Sorry. Posting has crawled to a snail’s pace what with work, travel etc. Just back from five days in London – the longest I have spent there since we moved here - where I got a dose of everything that was good and bad about the city.
Good was seeing my family, making time to meet lots of old friends, a terrific Citywire Christmas party, the elegant Christmas lights of Bond Street and discovering two (in their own ways) great places to stay: here for cheap, clean, all rooms look the same with the lights off and here for affordable (by London standards) luxury.
Bad? The sheer crappiness of the spine of the city centre – most of Oxford Street, Tottenham Court Road, Charing Cross Road and Shaftesbury Avenue - just cheap, grimy, tacky and downright unattractive. Is there any major city in the world that lets its commercial heart wilt like this?
The shops in these areas are almost uniformly trashy – Selfridges and John Lewis excepted. A new report by a Mayoral commission here backs this up and says in effect ‘something must be done’. Yes, like Crossrail, a cross twon fast rail project which has been in limbo for the thick end of 20 years now.
More? mind-numbingly expensive taxis and public transport that gets worse as yet more money is spent on it. And the press – nasty, brutish and trivial.
Here’s a really crap story from the trip. After a fantastic night out of Japanese-style karaoke (ie with friends, not in front of 150 strangers; try it here) we faced the task of getting the two female participants back to south London at 1am.

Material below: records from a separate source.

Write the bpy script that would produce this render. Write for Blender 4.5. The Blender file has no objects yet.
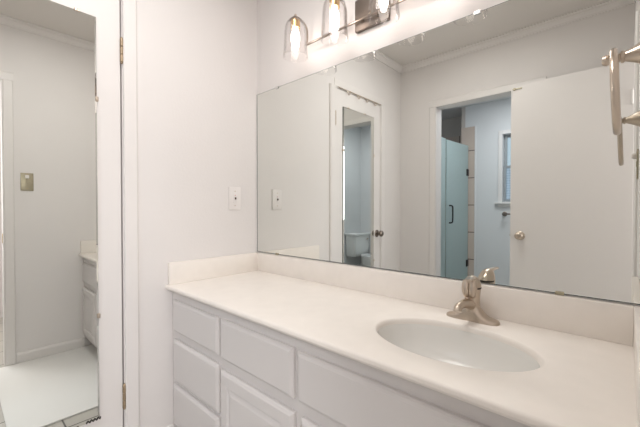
import bpy, bmesh, math, random
from mathutils import Vector, Matrix
random.seed(7)
PI = math.pi
SC = bpy.context.scene
COL = SC.collection

# ------------------------------------------------------------------ camera, world, exposure
cam_data = bpy.data.cameras.new('camera')
cam_data.sensor_width = 36.0
cam_data.lens = 335.322 / 640 * 36.0
cam_data.clip_start = 0.005
cam = bpy.data.objects.new('camera', cam_data)
COL.objects.link(cam)
cam.location = (1.6367, -1.2342, 1.1372)
cam.rotation_euler = (PI / 2 - 0.0134, 0, 0.7409)
SC.camera = cam

w = bpy.data.worlds.new('daylight'); SC.world = w; w.use_nodes = True
nt = w.node_tree; nt.nodes.clear()
wo = nt.nodes.new('ShaderNodeOutputWorld'); bg = nt.nodes.new('ShaderNodeBackground')
bg.inputs['Color'].default_value = (0.74, 0.87, 1.0, 1); bg.inputs['Strength'].default_value = 0.9
nt.links.new(bg.outputs[0], wo.inputs[0])

def area(name, loc, rot, sx, sy, power, color):
    l = bpy.data.lights.new(name, 'AREA'); l.shape = 'RECTANGLE'; l.size = sx; l.size_y = sy
    l.energy = power; l.color = color
    o = bpy.data.objects.new(name, l); COL.objects.link(o); o.location = loc; o.rotation_euler = rot
    return o
# daylight falling in through the shower-room window, from outside the panes
area('window_daylight', (0.77, -3.62, 1.68), (-PI / 2, 0, 0), 0.62, 0.95, 9, (0.80, 0.89, 1.0))
# unseen fill light added in the hallway, shining in through the entry door
area('hallway_fill', (3.15, -1.75, 1.60), (0, PI / 2, 0), 1.3, 1.3, 42, (1.0, 0.98, 0.98))
# added fill under the shower-room ceiling, no fixture, brightens the room
area('shower_room_fill', (0.85, -2.6, 2.49), (0, 0, 0), 0.5, 0.5, 19, (0.92, 0.95, 1.0))
# fill added above the camera's view to lift the dark counter, no fixture
area('vanity_room_fill', (0.80, -0.85, 2.49), (0, 0, 0), 0.5, 0.5, 10, (1.0, 0.97, 0.94))
BULB_STRENGTH = 12.5

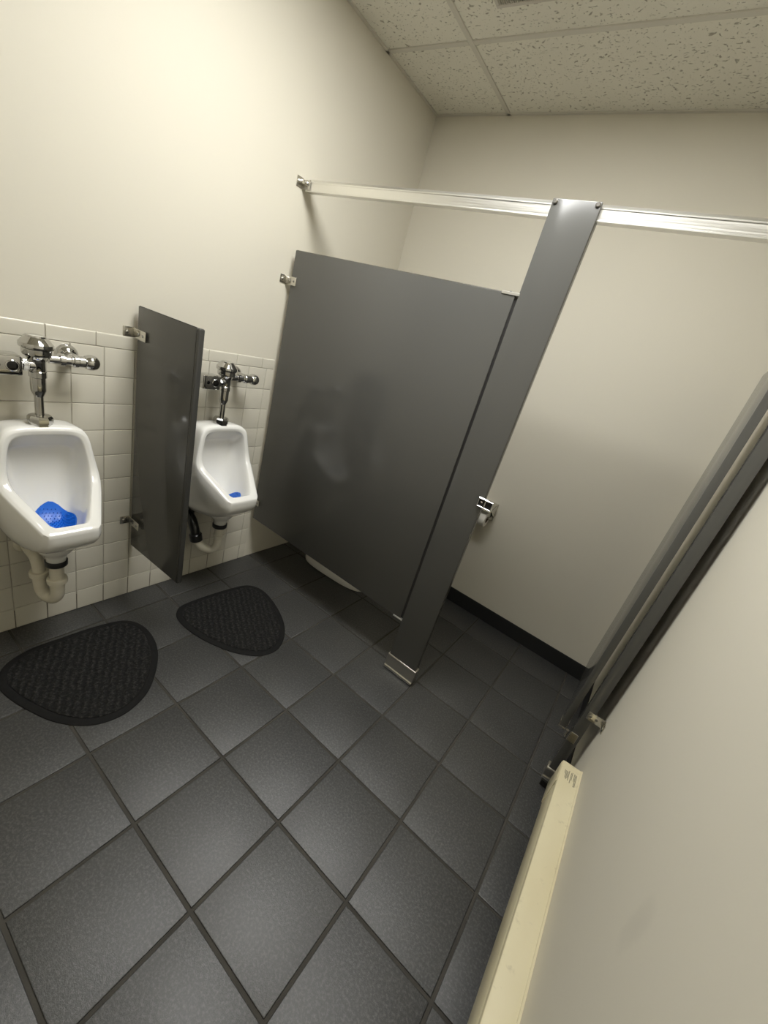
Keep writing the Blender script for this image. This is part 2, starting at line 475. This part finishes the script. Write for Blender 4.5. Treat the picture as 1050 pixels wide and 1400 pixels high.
# blue urinal mats
def urinal_mat(name, pts_fn, nu, nv):
    """bristled flexible mat: pts_fn(u,v) in 0..1 gives a point on the bowl"""
    bm = B()
    def nor(u, v):
        e = .02
        a = pts_fn(u + e, v) - pts_fn(u - e, v); b_ = pts_fn(u, v + e) - pts_fn(u, v - e)
        n_ = a.cross(b_).normalized()
        return n_ if n_.z > 0 else -n_
    K = 28; R_ = 9
    rows = []
    for layer in (0.0, .004):
        g = []
        for r in range(1, R_ + 1):
            row = []
            for k in range(K):
                a = 2 * PI * k / K
                rad = r / R_ * .5 * (1 + .06 * math.cos(3 * a))
                u, v = .5 + rad * math.cos(a), .5 + rad * math.sin(a)
                row.append(bm.verts.new(pts_fn(u, v) + nor(u, v) * layer))
            g.append(row)
        c = bm.verts.new(pts_fn(.5, .5) + nor(.5, .5) * layer)
        rows.append((g, c))
    for g, c in rows:
        for k in range(K):
            bm.faces.new((c, g[0][k], g[0][(k+1) % K]))
        for p, q in zip(g, g[1:]):
            for k in range(K): bm.faces.new((p[k], p[(k+1) % K], q[(k+1) % K], q[k]))
    ga, gb = rows[0][0][-1], rows[1][0][-1]
    for k in range(K): bm.faces.new((ga[k], ga[(k+1) % K], gb[(k+1) % K], gb[k]))
    for iu in range(nu):
        for iv in range(nv):
            u = (iu + .5 + (.25 if iv % 2 else -.25)) / nu; v = (iv + .5) / nv
            if (u - .5) ** 2 + (v - .5) ** 2 > .215: continue
            p = pts_fn(u, v); n_ = nor(u, v)
            lathe(bm, [(.0016, .003), (.0015, .009), (.0009, .0108)], p, n_, n=6)
    return bm
from mathutils.bvhtree import BVHTree
dg = bpy.context.evaluated_depsgraph_get(); dg.update()
bowl = [ch for ch in u1.children if ch.name.startswith('bowl')][0]
bvh = BVHTree.FromObject(bowl, bpy.context.evaluated_depsgraph_get())
def on_bowl(x, y):
    hit = bvh.ray_cast(Vector((x, y, .80)), Vector((0, 0, -1)))
    return hit[0] + Vector((0, 0, .0015)) if hit[0] is not None else Vector((x, y, .56))
def lift(fn, sx, sy, cx, cy, rot):
    def f(u, v):
        a = (u - .5) * sx; b_ = (v - .5) * sy
        x = cx + a * math.cos(rot) - b_ * math.sin(rot); y = cy + a * math.sin(rot) + b_ * math.cos(rot)
        p = fn(x, y); p.z = min(p.z, .64); return p
    return f
def make_umat(c, label, *a):
    loc = (.0082, c, .55)
    bm = urinal_mat('x', lift(on_bowl, *a), 15, 12)
    o = obj('urinal_mat', sh(bm, (0, 0, .55)), M['blue'], None, smooth=50, loc=loc)
    tag(o, label, 'urinal mat', 'blue urinal mats'); return o
make_umat(C1, 'blue bristled mat spread in the bowl of the urinal left of the divider', .148, .122, .160, .008, .35)
make_umat(C2, 'small blue mat sliver at the bottom of the urinal beside the stall', .135, .105, .200, .012, .4)

# ------------------------------------------------------------------ flush valves
def make_valve(c, label):
    t = thing('flush_valve', label, 'flush valve', (.112, c - .003, .955), 'chrome flush valves')
    Z = .955
    def L(prof, z0=0.0, **k):
        bm = B(); lathe(bm, [(r, h - Z) for r, h in prof], (0, 0, 0), **k); return bm
    bm = L([(.030, .930), (.0325, .932), (.0325, .941), (.036, .9425), (.036, .9585), (.031, .966), (.020, .968), (.013, .969)], n=8, phase=PI/8)
    obj('spud_flange', bm, M['chrome'], t, smooth=25)
    obj('flush_tube', L([(.0125, .960), (.0125, 1.035)], n=28), M['chrome'], t, smooth=40)
    obj('vacuum_breaker', L([(.013, 1.030), (.0145, 1.034), (.021, 1.050), (.0215, 1.053), (.0215, 1.094), (.0245, 1.096), (.0245, 1.114), (.022, 1.117)], n=32), M['chrome'], t, smooth=25)
    bm = L([(.022, 1.112), (.0235, 1.12), (.0235, 1.146), (.029, 1.158), (.038, 1.166), (.0395, 1.172), (.0395, 1.186), (.037, 1.189)], n=40)
    obj('valve_body', bm, M['chrome'], t, smooth=25)
    bm = L([(.041, 1.186), (.0455, 1.189), (.0465, 1.194), (.0455, 1.203), (.031, 1.221), (.0295, 1.2225), (.0275, 1.2225), (.0265, 1.2265), (.024, 1.2275)], n=40)
    obj('valve_cap', bm, M['chrome'], t, smooth=14)
    # supply line to the control stop
    zs = 1.158 - Z; ys = .120
    bm = B(); lathe(bm, [(.0150, .03), (.0150, .058), (.0205, .060), (.0205, .074), (.0150, .076), (.0150, .09), (.0175, .094), (.0175, .100)], (0, 0, zs), (0, 1, 0), n=30)
    obj('supply_tube', bm, M['chrome'], t, smooth=25)
    bm = B()
    lathe(bm, [(.0200, .098), (.0215, .101), (.0215, .112), (.0190, .114), (.0190, .132), (.0155, .134)], (0, 0, zs), (0, 1, 0), n=30)
    lathe(bm, [(.0165, 0), (.0165, .108)], (-.104, .118, zs), (1, 0, 0), n=28)
    obj('stop_valve', bm, M['chrome'], t, smooth=25)
    bm = B(); lathe(bm, [(.014, .131), (.0215, .136), (.0262, .146), (.0268, .156), (.0238, .168), (.017, .176), (.0105, .179), (.0103, .1775), (.001, .1775)], (0, 0, zs), (0, 1, 0), n=36)
    obj('stop_cap', bm, M['chrome'], t, smooth=30)
    bm = B(); lathe(bm, [(.035, 0), (.036, .003), (.034, .010), (.027, .020), (.019, .026), (.0165, .027)], (-.1037, .118, zs), (1, 0, 0), n=36)
    obj('wall_flange', bm, M['chrome'], t, smooth=30)
    # sensor box on the side
    bm = B(); lathe(bm, [(.0165, .012), (.0165, .028), (.0205, .030), (.0205, .040), (.0165, .042), (.0165, .052)], (.004, 0, 1.134 - Z), (0, -1, 0), n=6)
    lathe(bm, [(.0175, .008), (.0175, .024)], (.004, 0, 1.134 - Z), (0, -1, 0), n=28)
    obj('sensor_coupling', bm, M['chrome'], t, smooth=25)
    bm = B(); box(bm, (-.030, -.132, 1.103 - Z), (.034, -.047, 1.163 - Z), .005, 3)
    sb = obj('sensor_box', bm, M['chrome'], t, smooth=25)
    bm = B(); lathe(bm, [(.0175, 0), (.0175, .0015), (.0155, .003), (.0135, .003)], (.0335, -.072, 1.133 - Z), (1, 0, 0), n=32)
    obj('window_ring', bm, M['chrome'], sb, smooth=30)
    bm = B(); lathe(bm, [(.0140, 0), (.0140, .0035), (.012, .0042)], (.0335, -.072, 1.133 - Z), (1, 0, 0), n=32)
    lathe(bm, [(.0075, 0), (.0075, .0015), (.006, .002)], (.0335, -.108, 1.133 - Z), (1, 0, 0), n=24)
    w = obj('sensor_window', bm, M['glassdark'], sb, smooth=30); w['label'] = 'black sensor window'
    return t
v1 = make_valve(C1, 'chrome flush valve with sensor box above the urinal left of the divider')
v2 = copy_tree(v1); v2.location.y = C2 - .003
v2['label'] = 'chrome flush valve above the urinal between divider and stall partition'

# ------------------------------------------------------------------ drain traps
t = thing('drain_trap', 'yellowed clear-white plastic drain trap under the urinal left of the divider', 'drain pipe', (0, C1, .25))
c = C1 - .008; tx = .208
bm = B(); lathe(bm, [(.0235, .335), (.0235, .412)], (tx, c, 0), n=32); obj('tailpiece', sh(bm, t.location), M['oldpvc'], t, smooth=40)
bm = B(); lathe(bm, [(.026, .330), (.033, .332), (.034, .345), (.032, .352), (.026, .354)], (tx, c, 0), n=14); obj('slip_nut', sh(bm, t.location), M['oldpvc'], t, smooth=30)
bm = B(); tube(bm, [(tx, c, .334), (tx, c, .30), (tx - .003, c - .002, .268), (tx - .020, c - .010, .246), (tx - .045, c - .022, .247), (tx - .062, c - .031, .268), (tx - .067, c - .033, .30), (tx - .068, c - .034, .335)], .0235, 24)
obj('return_bend', sh(bm, t.location), M['oldpvc'], t, smooth=60)
bm = B(); lathe(bm, [(.025, .332), (.032, .334), (.033, .347), (.031, .354), (.025, .356)], (tx - .068, c - .034, 0), n=14); obj('slip_nut', sh(bm, t.location), M['oldpvc'], t, smooth=30)
bm = B(); tube(bm, [(tx - .068, c - .034, .345), (tx - .070, c - .036, .378), (tx - .080, c - .036, .398), (tx - .105, c - .036, .407), (.0, c - .036, .409)], .0205, 24)
obj('waste_arm', sh(bm, t.location), M['oldpvc'], t, smooth=60)
bm = B(); lathe(bm, [(.038, .0078), (.038, .012), (.030, .022), (.022, .024)], (0, c - .036, .409), (1, 0, 0), n=30); obj('wall_flange', sh(bm, t.location), M['oldpvc'], t, smooth=40)

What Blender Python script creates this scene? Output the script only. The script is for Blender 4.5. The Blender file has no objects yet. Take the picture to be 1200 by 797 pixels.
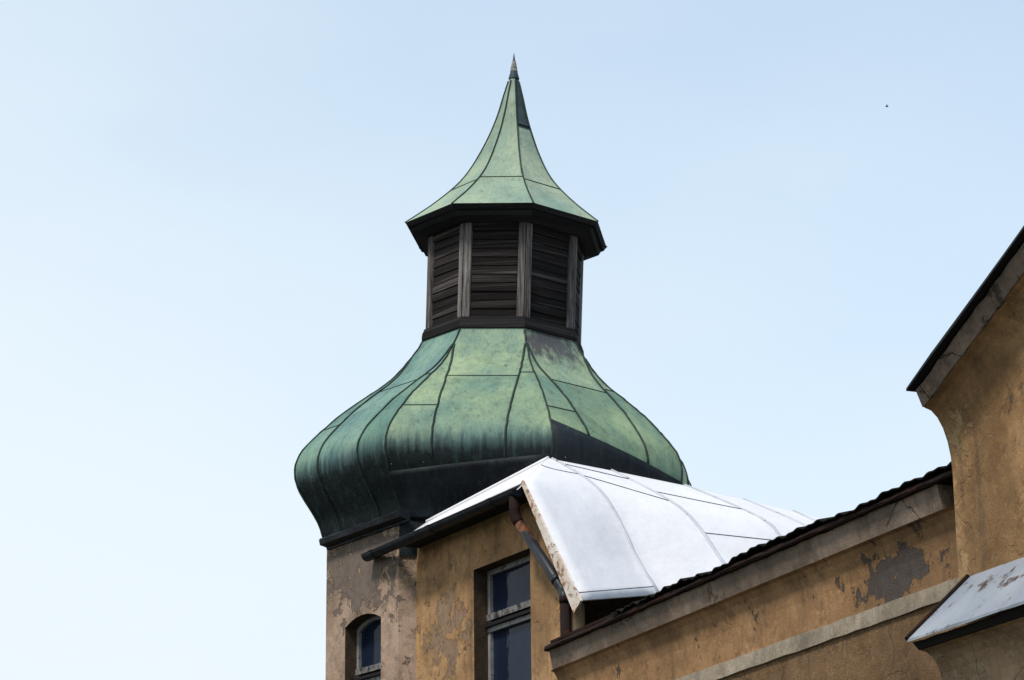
import bpy, math, random
from mathutils import Vector, Matrix
random.seed(4)
S = bpy.context.scene
R_ = math.radians
# ------------------------------------------------------------------ camera
FPX, PITCH, ROLL = 3100.0, R_(16.5), R_(0.6)
CAM = Vector((0, 0, 1.7))
fwd = Vector((0, math.cos(PITCH), math.sin(PITCH)))
r0 = Vector((1, 0, 0)); u0 = r0.cross(fwd)
RT = r0 * math.cos(ROLL) - u0 * math.sin(ROLL); UP = RT.cross(fwd)
cd = bpy.data.cameras.new('camera'); co = bpy.data.objects.new('camera', cd)
S.collection.objects.link(co); S.camera = co
cd.sensor_width = 36; cd.lens = FPX / 1200 * 36; cd.clip_end = 6000; cd.clip_start = .1
co.matrix_world = Matrix(((RT.x, UP.x, -fwd.x, CAM.x), (RT.y, UP.y, -fwd.y, CAM.y), (RT.z, UP.z, -fwd.z, CAM.z), (0, 0, 0, 1)))
# ------------------------------------------------------------------ light
SUN_EL, SUN_AZ = R_(57), R_(-140)          # azimuth of the sun from +Y, clockwise: behind the camera, to its left
w = bpy.data.worlds.new('World'); S.world = w; w.use_nodes = True
nt = w.node_tree; bg = nt.nodes['Background']
sky = nt.nodes.new('ShaderNodeTexSky'); sky.sky_type = 'NISHITA'; sky.sun_disc = False
sky.sun_elevation = SUN_EL; sky.sun_rotation = SUN_AZ; sky.air_density = 1.0; sky.dust_density = 1.2; sky.ozone_density = 1.5
# thin bright veil of high cloud over the blue, thicker to the left and low down
tcw = nt.nodes.new('ShaderNodeTexCoord')
dotn = nt.nodes.new('ShaderNodeVectorMath'); dotn.operation = 'DOT_PRODUCT'
nt.links.new(tcw.outputs['Generated'], dotn.inputs[0]); dotn.inputs[1].default_value = (.4, 0, 1.0)
mp = nt.nodes.new('ShaderNodeMapping'); mp.inputs['Scale'].default_value = (4, 4, 10)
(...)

We somehow hailed a black cab and a mini cab at the same time. The black cab driver refused to take them as it was more than 12 miles (as is his right) but he then became very threatening when they tried to get into the mini cab (which was not licensed to pick up on the street). He wedged his cab in front of the mini cab, got out threatening and screaming at us and started to dial the police.
In other words - he wasn’t prepared to help two women get back home in the small hours and he was quite prepared to ensure nobody else did.
We demurred, the caveman departed and the women got back in their mini cab. But what an unpleasant experience.